Channing Wang / Thresher

By Hajera Naveed     1/11/22 11:06pm

Rice announced an expansion of income brackets for the Rice Investment and a commitment to loan-free assistance for all students who qualify for need-based aid. These financial aid policy changes were announced this December and will be applicable to all current and incoming students starting fall of 2022. 

The university has previously offered loan-free aid to families who qualify for the Rice Investment, with a total income under $200,000. The recent policy expansion includes all students, domestic and international, who qualify for any amount of need-based aid. 

The Rice Investment income thresholds also were extended from $65,000 to $75,000, for families to qualify for full tuition, fees, and room and board, and the middle class bracket was extended from $135,000 to $140,000 for families to qualify for full tuition. 

President David Leebron said that the timing of this decision was influenced by the strong returns the university had on their endowment last year. 

“Although a significant part of [the return] is needed to make up for a lower return the prior year and to be prepared for market downturns, we felt that part of the benefit of the returns should be applied to increase student financial aid,” Leebron said. 

The announcement came out shortly before the regular decision application deadline for the class of 2026. Yvonne Romero da Silva, vice president of enrollment, said that although the application deadline did not drive the decision to make changes to the financial aid policy, the deadline did impact when the announcement was released.

“If we wanted to have a more immediate impact for our prospective students and families [the announcement had to be made] prior to the application deadline,” Romero da Silva said. “We did note that we could take advantage of maybe impacting the decisions of students and families who were considering Rice.”

Romero da Silva said that the increase in applications this cycle, up six percent from last year, is likely in part due to the financial aid expansion.

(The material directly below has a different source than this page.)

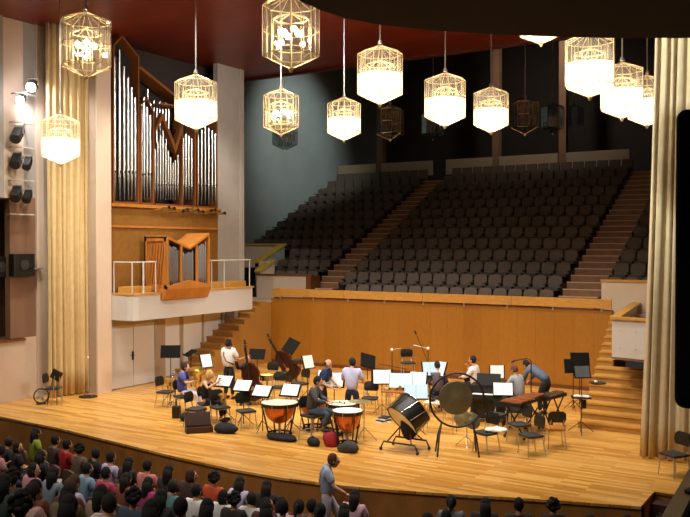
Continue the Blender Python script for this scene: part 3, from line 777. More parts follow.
def pose_stand(**k):
    P = dict(pelvis=(0, 0, .96), belly=(0, .01, 1.12), chest=(0, 0, 1.30), neckb=(0, 0, 1.45), head=(0, .03, 1.61), shl=.18, shz=1.41, shy=0,
             elL=(-.27, 0, 1.13), wrL=(-.26, .12, .90), elR=(.27, 0, 1.13), wrR=(.26, .12, .90),
             hipL=(-.10, 0, .90), knL=(-.12, .03, .50), anL=(-.13, 0, .09), hipR=(.10, 0, .90), knR=(.12, .03, .50), anR=(.13, 0, .09), yaw=0, nod=0)
    P.update(k); return P
def figure(root, P, shirt, trousers, hair, skin='light', sleeve='short', hairstyle='short', shoes='#1a1614', simple=False, bald=False, bulk=1.0):
    V3 = lambda k: Vector(P[k])
    pel, bel, che, nb, hd = V3('pelvis'), V3('belly'), V3('chest'), V3('neckb'), V3('head')
    up = (nb-che).normalized()
    sh = {}
    side = P.get('side', Vector((1, 0, 0)))
    base = lerp(che, nb, .72)
    for s, n in ((-1, 'L'), (1, 'R')): sh[n] = Vector(P['sh'+n]) if 'sh'+n in P else base + side*s*P['shl']
    ns = lerp(nb, hd, .35)
    V = [pel, bel, che, nb, ns, hd-(hd-nb)*.25]; E = [(0, 1), (1, 2), (2, 3), (3, 4), (4, 5)]
    R = [(.10, .085), (.095, .07), (.10, .07), (.06, .055), (.05, .05), (.048, .048)]
    for n in 'LR':
        el, wr = V3('el'+n), V3('wr'+n); i = len(V)
        V += [sh[n], el, wr]; E += [(2, i), (i, i+1), (i+1, i+2)]; R += [.045, .038, .028]
        hp, kn, an = V3('hip'+n), V3('kn'+n), V3('an'+n); i = len(V)
        V += [hp, kn, an]; E += [(0, i), (i, i+1), (i+1, i+2)]; R += [.07, .05, .036]
    vs, fs = skinned(V, E, R, 0, 1)
    b = MB(); b.add(vs, fs)
    # hands with palm and five fingers
    for s, n in ((-1, 'L'), (1, 'R')):
        el, wr = V3('el'+n), V3('wr'+n); d = (wr-el).normalized()
        sd = d.cross(Vector((0, 0, 1)))
        sd = sd.normalized() if sd.length > .1 else Vector((1, 0, 0))
        pn = sd.cross(d).normalized(); pc = wr+d*.045
        b.ball(pc, (.038, .05, .018), 8, 6, R=Matrix((sd, d, pn)).transposed())
        if not simple:
            for q, (o_, L_) in enumerate(((-.028, .062), (-.010, .074), (.009, .068), (.027, .052))):
                a = pc + sd*o_ + d*.03
                b.ringtube([a, a+d*L_*.5-pn*.008, a+d*L_*.85-pn*.03], [.0095, .0085, .006], 5)
            a = pc - sd*.034*s - d*.015
            b.ringtube([a, a-sd*.028*s+d*.022, a-sd*.03*s+d*.05-pn*.01], [.011, .01, .007], 5)
    # head
    Rh = Euler((P['nod'], 0, P['yaw'])).to_matrix()
    def hf(v):
        z = v.z/.122
        if z < 0: v = Vector((v.x*(1-.32*(-z)**1.3), v.y*(1-.12*-z)+ (.012 if v.y > 0 else .0)*-z, v.z))
        return v
    n_, k_ = (12, 9) if simple else (18, 14)
    b.ball(hd, (.075, .095, .122), n_, k_, R=Rh, fn=hf)
    b.ball(hd+Rh @ Vector((0, .1, -.018)), (.013, .02, .026), 6, 5, R=Rh)
    for s in (-1, 1):
        b.ball(hd+Rh @ Vector((s*.076, -.002, -.005)), (.012, .02, .032), 6, 5, R=Rh)
        b.mi(1).ball(hd+Rh @ Vector((s*.03, .083, .012)), (.014, .012, .009), 6, 4, R=Rh).mi(0)
    b.mi(2).ball(hd+Rh @ Vector((0, .09, -.058)), (.024, .01, .007), 6, 4, R=Rh).mi(0)
    sk = cloth(SKINS[skin]); 
    b.build('body', [sk, mat('eye_dark', '#1b1411', .4), mat('lips', '#a05a4c', .6)], root, smooth='all')
    # shirt
    V = [pel+(bel-pel)*-.25, bel, che, lerp(che, nb, .85)]; E = [(0, 1), (1, 2), (2, 3)]; R = [(.165*bulk, .135*bulk), (.158*bulk, .13*bulk), (.17*bulk, .132*bulk), (.08, .075)]
    for n in 'LR':
        el, wr = V3('el'+n), V3('wr'+n); i = len(V)
        if sleeve == 'long': V += [sh[n], el, lerp(el, wr, .93)]; E += [(2, i), (i, i+1), (i+1, i+2)]; R += [.085*bulk, .064, .046]
        elif sleeve == 'short': V += [sh[n], lerp(sh[n], el, .8)]; E += [(2, i), (i, i+1)]; R += [.085*bulk, .07]
        else: V += [lerp(sh[n], che, .25)]; E += [(2, i)]; R += [.06]
    vs, fs = skinned(V, E, R, 0, 1); MB().add(vs, fs).build('shirt', cloth(shirt), root, smooth='all')
    # trousers
    V = [pel, lerp(pel, bel, .45)]; E = [(0, 1)]; R = [(.14, .12), (.13, .11)]
    for n in 'LR':
        hp, kn, an = V3('hip'+n), V3('kn'+n), V3('an'+n); i = len(V)
        V += [hp, kn, lerp(kn, an, .9)]; E += [(0, i), (i, i+1), (i+1, i+2)]; R += [.098, .073, .06]
    vs, fs = skinned(V, E, R, 0, 1); MB().add(vs, fs).build('trousers', cloth(trousers), root, smooth='all')
    for n in 'LR':
        an = V3('an'+n); kn = V3('kn'+n)
        fd = Vector(P.get('foot'+n, (0, 1, 0)))
        MB().ball(an+fd*.07-Vector((0, 0, .045)), (.045, .125, .045), 10, 6, R=Matrix.Rotation(atan2(-fd.x, fd.y), 3, 'Z')).build('shoe', mat('shoe', shoes, .6), root, smooth='all')
    # hair
    b = MB(); hm = cloth(hair)
    if bald:
        b.ball(hd+Rh @ Vector((0, -.022, -.005)), (.083, .088, .07), 14, 8, R=Rh)
    else:
        b.ball(hd+Rh @ Vector((0, -.02, .022)), (.089, .098, .118), 14, 10, R=Rh)
    if hairstyle == 'long':
        b.ringtube([hd+Rh @ Vector((0, -.05, .06)), hd+Rh @ Vector((0, -.065, -.06)), hd+Rh @ Vector((0, -.075, -.19)), hd+Rh @ Vector((0, -.08, -.28))], [.08, .095, .085, .04], 12)
    elif hairstyle == 'bob':
        b.ball(hd+Rh @ Vector((0, -.035, -.02)), (.1, .092, .125), 14, 10, R=Rh)
    elif hairstyle == 'tail':
        b.ringtube([hd+Rh @ Vector((0, -.1, .05)), hd+Rh @ Vector((0, -.15, .03)), hd+Rh @ Vector((0, -.155, -.08)), hd+Rh @ Vector((0, -.14, -.16))], [.03, .035, .032, .01], 8)
    elif hairstyle == 'curly':
        rr = random.Random(5)
        for q in range(26):
            a = rr.uniform(0, 2*pi); t = rr.uniform(-.4, 1)
            v = Vector((cos(a)*.09*sqrt(max(.05, 1-t*t)), -.025+sin(a)*.095*sqrt(max(.05, 1-t*t)), .02+t*.115))
            if v.y > .05 and v.z < .05: continue
            b.ball(hd+Rh @ v, .034, 6, 5)
    b.build('hair', hm, root, smooth='all')
    return root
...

When the Rice Investment was announced in 2018, applications increased by a record-breaking 30 percent

“I wasn’t expecting [this year’s increase] to be as high as when we announced it in 2018, because at that time our financial aid package, the Rice Investment, was so innovative,” Romero da Silva said. “It really caught the higher education landscape by storm.”

Anne Walker, assistant vice president and executive director of financial aid, said in a Rice press release that the goal of expanding financial aid is to invest in the promise of students.

“By offering financial aid packages without loans, we are continuing to invest in our students and their ability to create a bright future free from student debt,” Walker said to Rice News.

Leebron said in the coming years Rice’s goal is to continue enhancing financial aid for international students. 

“It is a priority of the recently launched Be Bold Campaign for Rice to raise endowment funds for financial aid so that we can permanently assure access to a Rice education for students from all financial circumstances,” Leebron said.